Immerwahr points out that something as mundane as weights and measures could and did wreak havoc. During WWI
when American troops arrived in Europe, they discovered that, “…Europeans used different caliber weapons, had a different sizing system for uniforms, and measured distance differently”. How do you keep an empire together without basic standardization? Whose standards should prevail? Beyond weights and measures, how do you communicate when people speak a variety of languages? Language is important because, “…what language you speak will affect which communities you join, which books you read, which places you feel at home....and will have profound consequences.”

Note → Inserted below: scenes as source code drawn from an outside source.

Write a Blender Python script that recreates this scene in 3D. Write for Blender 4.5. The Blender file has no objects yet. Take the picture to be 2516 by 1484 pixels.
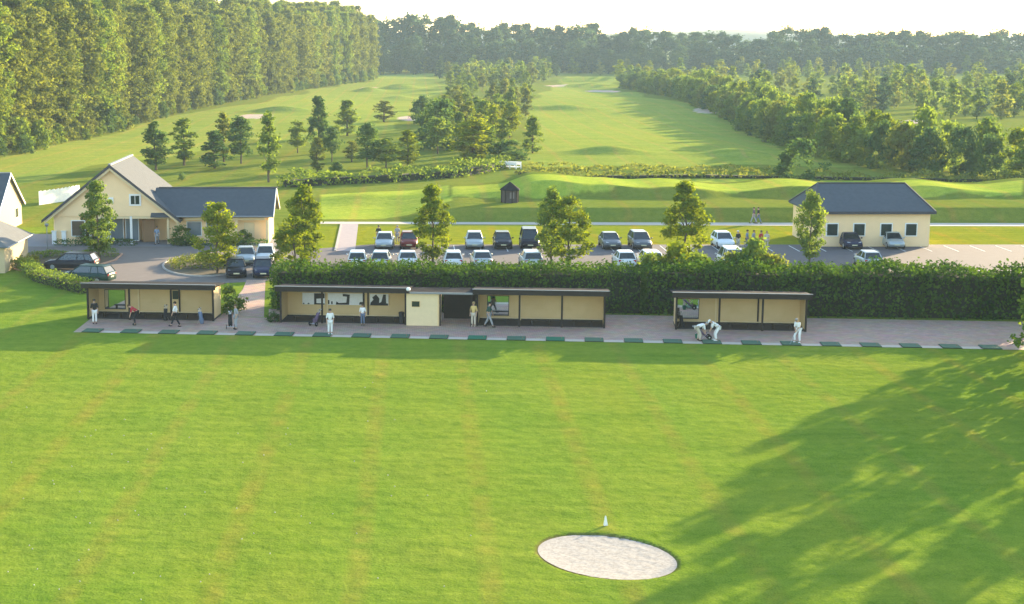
import bpy, bmesh, math, random
import numpy as np
from mathutils import Vector, Matrix
random.seed(7); rng = np.random.default_rng(7)
S = bpy.context.scene; COL = S.collection
R = math.radians
# ------------------------------------------------------------------ camera
F, HC, YH, CX, CY, WD = 3900.0, 20.0, 90.0, 990.0, 742.0, 2515.0
PIT = math.atan((CY-YH)/F); cp, sp = math.cos(PIT), math.sin(PIT)
cam = bpy.data.cameras.new('camera'); co = bpy.data.objects.new('camera', cam); COL.objects.link(co)
co.location = (0, 0, HC); co.rotation_euler = (math.pi/2-PIT, 0, 0)
cam.sensor_width = 36; cam.sensor_fit = 'HORIZONTAL'; cam.lens = F/WD*36
cam.shift_x = (WD/2-CX)/WD; cam.clip_start = 1; cam.clip_end = 9000
S.camera = co
def G(x, y, h=0.0):
    a, b = (x-CX)/F, (CY-y)/F
    d = (a, cp+b*sp, -sp+b*cp); t = (h-HC)/d[2]
    return Vector((d[0]*t, d[1]*t, h))
def ZAT(y, Y):                      # height seen at picture row y above ground distance Y
    b = (CY-y)/F
    return HC + Y*(-sp+b*cp)/(cp+b*sp)
def MPP(y): return (G(1000, y)-G(999, y)).length
# ------------------------------------------------------------------ light
SUN_EL, SUN_AZ = R(11.1), math.atan2(0.655, 0.76)     # azimuth from +Y towards +X
w = bpy.data.worlds.new('World'); S.world = w; w.use_nodes = True
nt = w.node_tree; bg = nt.nodes['Background']
sky = nt.nodes.new('ShaderNodeTexSky'); sky.sky_type = 'NISHITA'; sky.sun_disc = False
sky.sun_elevation = SUN_EL; sky.sun_rotation = SUN_AZ; sky.dust_density = 0.6; sky.air_density = 1.0
nt.links.new(sky.outputs[0], bg.inputs[0]); bg.inputs[1].default_value = 0.15
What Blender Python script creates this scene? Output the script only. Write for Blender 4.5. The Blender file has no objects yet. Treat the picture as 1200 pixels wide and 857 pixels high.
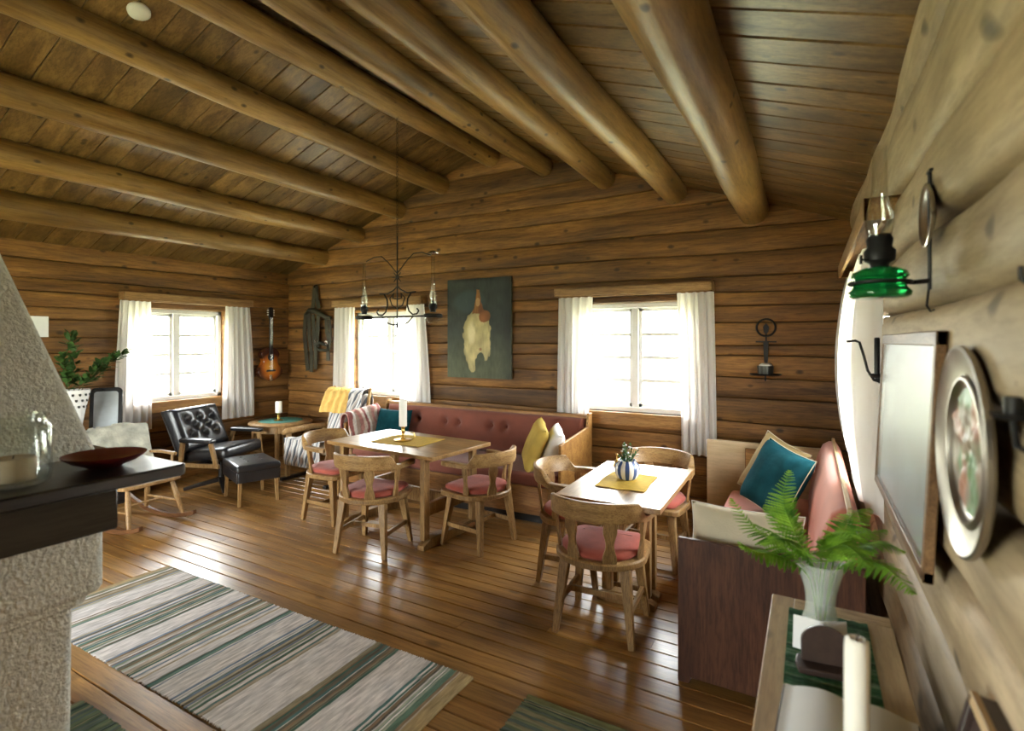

Flying the American flag in these distant places didn’t mean that Americans back home bonded with these strange, foreign people and places. There are times when looking at history means understanding and accepting that attitudes and mores of today can’t fairly be applied to people of the past. But some of the history exposed in this book can't be excused. Some readers will be familiar with the history of land grabs, termination of Native Americans, and flagrant racism. While everyone remembers the Nazi butchers of WWII how many Americans have ever heard about the Balangiga Massacre and the savagery of General Jacob Smith? One of the most shocking parts of this book is the realization that bad people have an alarming rate of success throughout history.

Connecting the dots is about understanding how seemingly unconnected events can influence nations, armies, individuals, ideas, and cultures. Immerwahr asks many interesting questions and provides answers by connecting the dots into a clear and comprehensible picture of history that educates and amazes.